[Material]:
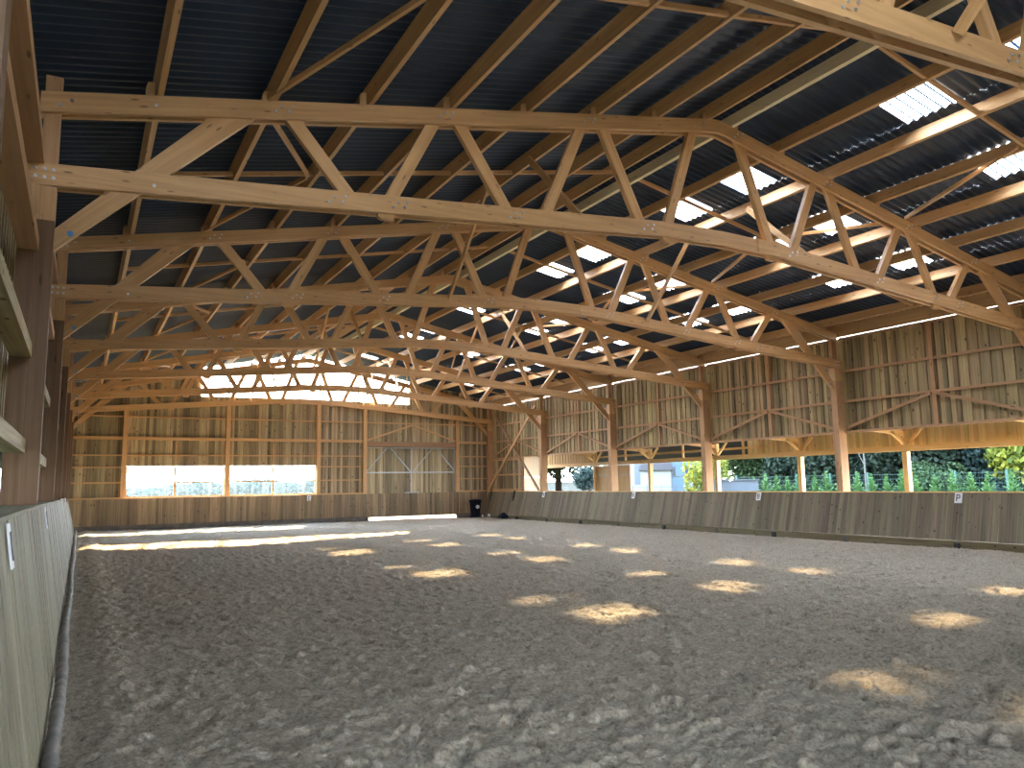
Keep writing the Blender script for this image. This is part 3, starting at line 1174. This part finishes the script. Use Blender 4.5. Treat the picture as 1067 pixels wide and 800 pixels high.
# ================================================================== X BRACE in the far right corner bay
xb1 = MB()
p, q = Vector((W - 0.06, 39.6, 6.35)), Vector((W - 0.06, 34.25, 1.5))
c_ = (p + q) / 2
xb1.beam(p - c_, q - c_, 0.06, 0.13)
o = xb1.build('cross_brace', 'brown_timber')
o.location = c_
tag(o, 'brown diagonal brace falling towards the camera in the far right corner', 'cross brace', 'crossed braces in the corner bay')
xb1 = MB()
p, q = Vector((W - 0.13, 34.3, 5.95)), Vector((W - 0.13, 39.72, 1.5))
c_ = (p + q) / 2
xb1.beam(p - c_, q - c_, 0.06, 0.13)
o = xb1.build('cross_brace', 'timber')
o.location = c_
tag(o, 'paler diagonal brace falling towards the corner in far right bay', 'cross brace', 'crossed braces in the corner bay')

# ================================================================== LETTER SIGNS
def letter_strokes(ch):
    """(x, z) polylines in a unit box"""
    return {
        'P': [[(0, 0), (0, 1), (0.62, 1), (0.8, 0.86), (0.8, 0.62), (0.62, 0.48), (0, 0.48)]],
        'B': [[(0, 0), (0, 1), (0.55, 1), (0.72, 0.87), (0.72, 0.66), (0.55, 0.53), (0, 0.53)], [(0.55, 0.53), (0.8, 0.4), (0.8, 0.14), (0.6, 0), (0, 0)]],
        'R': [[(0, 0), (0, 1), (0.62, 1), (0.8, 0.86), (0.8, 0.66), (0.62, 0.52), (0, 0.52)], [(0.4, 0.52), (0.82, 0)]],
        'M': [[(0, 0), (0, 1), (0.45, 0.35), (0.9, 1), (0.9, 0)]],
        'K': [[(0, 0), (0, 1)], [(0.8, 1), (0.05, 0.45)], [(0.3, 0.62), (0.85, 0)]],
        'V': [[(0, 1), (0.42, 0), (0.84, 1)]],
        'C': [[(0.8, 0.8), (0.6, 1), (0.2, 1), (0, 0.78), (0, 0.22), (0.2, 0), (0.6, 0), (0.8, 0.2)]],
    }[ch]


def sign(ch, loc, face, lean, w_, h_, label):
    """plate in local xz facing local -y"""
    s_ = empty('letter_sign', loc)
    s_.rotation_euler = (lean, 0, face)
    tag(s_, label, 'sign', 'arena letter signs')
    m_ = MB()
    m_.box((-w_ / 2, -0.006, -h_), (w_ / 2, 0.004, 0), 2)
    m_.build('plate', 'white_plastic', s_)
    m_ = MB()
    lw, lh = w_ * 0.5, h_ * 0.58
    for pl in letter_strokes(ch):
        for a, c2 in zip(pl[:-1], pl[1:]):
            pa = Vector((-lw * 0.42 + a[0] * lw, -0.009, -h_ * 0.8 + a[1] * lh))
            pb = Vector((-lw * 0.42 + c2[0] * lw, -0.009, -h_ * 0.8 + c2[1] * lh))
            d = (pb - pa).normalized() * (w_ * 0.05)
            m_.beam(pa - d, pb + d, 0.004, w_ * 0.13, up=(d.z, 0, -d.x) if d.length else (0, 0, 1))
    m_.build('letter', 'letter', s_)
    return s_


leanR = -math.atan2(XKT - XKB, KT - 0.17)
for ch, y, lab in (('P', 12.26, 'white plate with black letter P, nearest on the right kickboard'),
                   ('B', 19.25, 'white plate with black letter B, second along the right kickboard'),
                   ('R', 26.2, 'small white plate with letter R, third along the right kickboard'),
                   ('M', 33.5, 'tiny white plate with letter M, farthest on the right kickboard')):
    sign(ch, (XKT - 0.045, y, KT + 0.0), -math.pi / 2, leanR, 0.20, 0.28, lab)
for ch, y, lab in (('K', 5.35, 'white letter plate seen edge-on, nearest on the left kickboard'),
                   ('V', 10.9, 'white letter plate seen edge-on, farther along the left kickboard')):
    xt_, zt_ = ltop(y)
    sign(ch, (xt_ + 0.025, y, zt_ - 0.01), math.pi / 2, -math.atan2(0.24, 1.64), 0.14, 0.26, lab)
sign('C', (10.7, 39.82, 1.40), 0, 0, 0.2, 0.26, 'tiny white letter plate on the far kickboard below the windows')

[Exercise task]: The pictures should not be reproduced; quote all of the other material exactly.

[Output of the task]:
Keep writing the Blender script for this image. This is part 3, starting at line 1174. This part finishes the script. Use Blender 4.5. Treat the picture as 1067 pixels wide and 800 pixels high.
# ================================================================== X BRACE in the far right corner bay
xb1 = MB()
p, q = Vector((W - 0.06, 39.6, 6.35)), Vector((W - 0.06, 34.25, 1.5))
c_ = (p + q) / 2
xb1.beam(p - c_, q - c_, 0.06, 0.13)
o = xb1.build('cross_brace', 'brown_timber')
o.location = c_
tag(o, 'brown diagonal brace falling towards the camera in the far right corner', 'cross brace', 'crossed braces in the corner bay')
xb1 = MB()
p, q = Vector((W - 0.13, 34.3, 5.95)), Vector((W - 0.13, 39.72, 1.5))
c_ = (p + q) / 2
xb1.beam(p - c_, q - c_, 0.06, 0.13)
o = xb1.build('cross_brace', 'timber')
o.location = c_
tag(o, 'paler diagonal brace falling towards the corner in far right bay', 'cross brace', 'crossed braces in the corner bay')

# ================================================================== LETTER SIGNS
def letter_strokes(ch):
    """(x, z) polylines in a unit box"""
    return {
        'P': [[(0, 0), (0, 1), (0.62, 1), (0.8, 0.86), (0.8, 0.62), (0.62, 0.48), (0, 0.48)]],
        'B': [[(0, 0), (0, 1), (0.55, 1), (0.72, 0.87), (0.72, 0.66), (0.55, 0.53), (0, 0.53)], [(0.55, 0.53), (0.8, 0.4), (0.8, 0.14), (0.6, 0), (0, 0)]],
        'R': [[(0, 0), (0, 1), (0.62, 1), (0.8, 0.86), (0.8, 0.66), (0.62, 0.52), (0, 0.52)], [(0.4, 0.52), (0.82, 0)]],
        'M': [[(0, 0), (0, 1), (0.45, 0.35), (0.9, 1), (0.9, 0)]],
        'K': [[(0, 0), (0, 1)], [(0.8, 1), (0.05, 0.45)], [(0.3, 0.62), (0.85, 0)]],
        'V': [[(0, 1), (0.42, 0), (0.84, 1)]],
        'C': [[(0.8, 0.8), (0.6, 1), (0.2, 1), (0, 0.78), (0, 0.22), (0.2, 0), (0.6, 0), (0.8, 0.2)]],
    }[ch]


def sign(ch, loc, face, lean, w_, h_, label):
    """plate in local xz facing local -y"""
    s_ = empty('letter_sign', loc)
    s_.rotation_euler = (lean, 0, face)
    tag(s_, label, 'sign', 'arena letter signs')
    m_ = MB()
    m_.box((-w_ / 2, -0.006, -h_), (w_ / 2, 0.004, 0), 2)
    m_.build('plate', 'white_plastic', s_)
    m_ = MB()
    lw, lh = w_ * 0.5, h_ * 0.58
    for pl in letter_strokes(ch):
        for a, c2 in zip(pl[:-1], pl[1:]):
            pa = Vector((-lw * 0.42 + a[0] * lw, -0.009, -h_ * 0.8 + a[1] * lh))
            pb = Vector((-lw * 0.42 + c2[0] * lw, -0.009, -h_ * 0.8 + c2[1] * lh))
            d = (pb - pa).normalized() * (w_ * 0.05)
            m_.beam(pa - d, pb + d, 0.004, w_ * 0.13, up=(d.z, 0, -d.x) if d.length else (0, 0, 1))
    m_.build('letter', 'letter', s_)
    return s_


leanR = -math.atan2(XKT - XKB, KT - 0.17)
for ch, y, lab in (('P', 12.26, 'white plate with black letter P, nearest on the right kickboard'),
                   ('B', 19.25, 'white plate with black letter B, second along the right kickboard'),
                   ('R', 26.2, 'small white plate with letter R, third along the right kickboard'),
                   ('M', 33.5, 'tiny white plate with letter M, farthest on the right kickboard')):
    sign(ch, (XKT - 0.045, y, KT + 0.0), -math.pi / 2, leanR, 0.20, 0.28, lab)
for ch, y, lab in (('K', 5.35, 'white letter plate seen edge-on, nearest on the left kickboard'),
                   ('V', 10.9, 'white letter plate seen edge-on, farther along the left kickboard')):
    xt_, zt_ = ltop(y)
    sign(ch, (xt_ + 0.025, y, zt_ - 0.01), math.pi / 2, -math.atan2(0.24, 1.64), 0.14, 0.26, lab)
sign('C', (10.7, 39.82, 1.40), 0, 0, 0.2, 0.26, 'tiny white letter plate on the far kickboard below the windows')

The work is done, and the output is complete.